#### WRITTEN REQUEST
Starting with the first line of the data that follows, transcribe every line verbatim until the line containing "COL = SC.collection" has been transcribed.

#### SUPPLIED INFORMATION
--------------------
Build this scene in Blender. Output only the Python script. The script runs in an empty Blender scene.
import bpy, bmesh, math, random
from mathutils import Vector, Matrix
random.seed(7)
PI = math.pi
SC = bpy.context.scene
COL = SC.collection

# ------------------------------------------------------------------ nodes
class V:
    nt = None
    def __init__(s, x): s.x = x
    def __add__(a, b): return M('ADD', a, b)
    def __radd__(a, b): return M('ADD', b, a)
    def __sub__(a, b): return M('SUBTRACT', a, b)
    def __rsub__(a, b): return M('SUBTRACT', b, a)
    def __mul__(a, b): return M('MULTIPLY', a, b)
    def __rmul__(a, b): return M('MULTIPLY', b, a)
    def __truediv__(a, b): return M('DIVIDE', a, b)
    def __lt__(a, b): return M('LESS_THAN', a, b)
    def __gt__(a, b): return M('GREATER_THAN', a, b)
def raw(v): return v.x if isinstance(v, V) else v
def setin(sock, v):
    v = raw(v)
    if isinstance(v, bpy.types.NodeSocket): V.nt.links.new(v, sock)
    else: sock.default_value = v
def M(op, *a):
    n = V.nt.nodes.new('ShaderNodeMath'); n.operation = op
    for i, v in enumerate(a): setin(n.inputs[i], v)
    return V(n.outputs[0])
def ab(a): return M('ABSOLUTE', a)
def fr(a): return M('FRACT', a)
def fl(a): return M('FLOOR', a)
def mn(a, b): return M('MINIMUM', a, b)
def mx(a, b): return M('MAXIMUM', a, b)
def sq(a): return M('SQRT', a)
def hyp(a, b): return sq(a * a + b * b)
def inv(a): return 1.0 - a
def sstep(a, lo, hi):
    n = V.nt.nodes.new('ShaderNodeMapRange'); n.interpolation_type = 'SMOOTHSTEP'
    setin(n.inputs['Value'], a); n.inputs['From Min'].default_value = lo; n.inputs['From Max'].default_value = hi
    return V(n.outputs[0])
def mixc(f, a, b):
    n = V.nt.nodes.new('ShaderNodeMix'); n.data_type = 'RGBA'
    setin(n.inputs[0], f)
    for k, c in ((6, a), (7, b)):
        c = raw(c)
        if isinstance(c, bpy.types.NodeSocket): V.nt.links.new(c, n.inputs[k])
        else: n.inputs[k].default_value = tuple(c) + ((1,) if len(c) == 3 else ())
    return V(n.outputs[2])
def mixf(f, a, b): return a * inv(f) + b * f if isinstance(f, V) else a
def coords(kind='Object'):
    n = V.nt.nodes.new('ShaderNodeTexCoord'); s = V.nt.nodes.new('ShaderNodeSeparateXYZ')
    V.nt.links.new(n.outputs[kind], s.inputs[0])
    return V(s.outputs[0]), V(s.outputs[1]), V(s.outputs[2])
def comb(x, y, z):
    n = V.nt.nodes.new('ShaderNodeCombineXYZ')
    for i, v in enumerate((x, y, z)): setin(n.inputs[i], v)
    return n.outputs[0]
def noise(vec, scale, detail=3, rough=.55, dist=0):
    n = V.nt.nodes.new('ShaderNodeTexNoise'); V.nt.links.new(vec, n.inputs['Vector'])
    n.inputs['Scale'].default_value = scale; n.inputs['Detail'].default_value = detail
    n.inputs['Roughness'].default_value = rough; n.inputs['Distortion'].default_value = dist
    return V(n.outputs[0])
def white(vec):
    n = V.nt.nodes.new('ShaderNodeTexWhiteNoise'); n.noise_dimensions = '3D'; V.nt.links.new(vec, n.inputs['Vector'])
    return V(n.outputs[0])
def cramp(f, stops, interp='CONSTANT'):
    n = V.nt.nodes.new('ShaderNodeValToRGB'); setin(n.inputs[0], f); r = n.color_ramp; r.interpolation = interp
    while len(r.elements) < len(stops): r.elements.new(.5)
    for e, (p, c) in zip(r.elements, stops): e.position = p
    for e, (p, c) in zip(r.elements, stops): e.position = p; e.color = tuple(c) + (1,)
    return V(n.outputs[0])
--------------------
#### PROBLEM SOLUTION
Build this scene in Blender. Output only the Python script. The script runs in an empty Blender scene.
import bpy, bmesh, math, random
from mathutils import Vector, Matrix
random.seed(7)
PI = math.pi
SC = bpy.context.scene
COL = SC.collection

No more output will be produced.